Dec 22, 2025 5 min read

The techniques that are beating security-aware organisations in 2025 are not novel — they exploit human psychology more precisely than ever before.

AI-Personalised Spear Phishing

Generic phishing emails are increasingly caught by email security filters. Attackers responded by shifting to hyper-personalised spear phishing — emails that reference the target's specific role, recent LinkedIn activity, known colleagues, and current projects. AI tools have made the research and drafting of these personalised emails fast enough to apply at scale. The distinguishing characteristic is that the email feels like it could only have been written by someone who knows you — which dramatically increases the click-through rate.

Deepfake Audio in Finance and HR Fraud

Business email compromise (BEC) evolved into business voice compromise (BVC). Attackers clone an executive's voice using publicly available audio — conference recordings, YouTube presentations, earnings calls — and call the finance or HR team impersonating the executive. The calls request urgent wire transfers or payroll account changes. Several documented cases in 2025 resulted in six-figure losses before the fraud was detected. The defence is a callback verification protocol for all financial transactions over a defined threshold, using a known verified number — not the number that called you.

MFA Fatigue Attacks

If an attacker has valid credentials, they can trigger repeated MFA push notifications to the user's phone in the hope that the user approves one to make them stop.

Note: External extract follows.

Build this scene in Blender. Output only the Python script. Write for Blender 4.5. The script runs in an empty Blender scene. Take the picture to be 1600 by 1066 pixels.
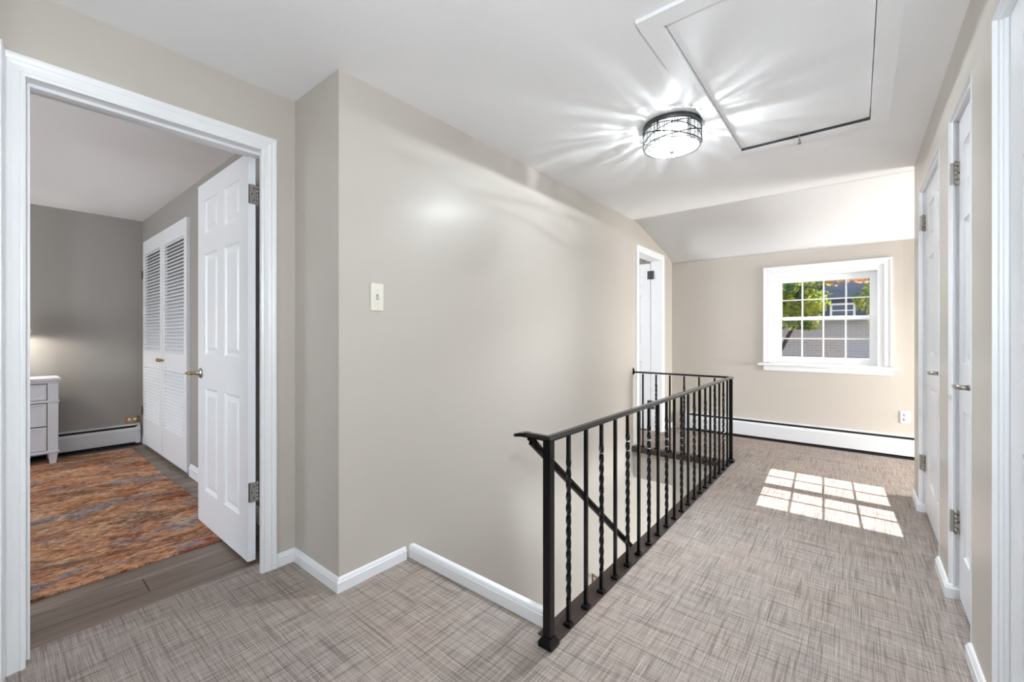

This 'MFA bombing' or 'push fatigue' attack is surprisingly effective. The defence is to move from push-to-approve MFA to number matching (the user must enter a number shown on the login screen into the MFA app) or FIDO2 hardware keys. Number matching is now the default in Microsoft Authenticator and eliminates push fatigue attacks entirely.

IT Help Desk Social Engineering

One of the most effective attack chains in 2025 targeted IT help desks. Attackers call the help desk impersonating an employee, claim they are locked out, and leverage social pressure to get their credentials reset or MFA bypassed without proper identity verification. The defence is a formal identity verification procedure for credential resets — typically a video call with government ID, a manager confirmation, or an out-of-band verification code sent to the user's manager. If your help desk can reset credentials without a documented verification process, you have a high-severity gap.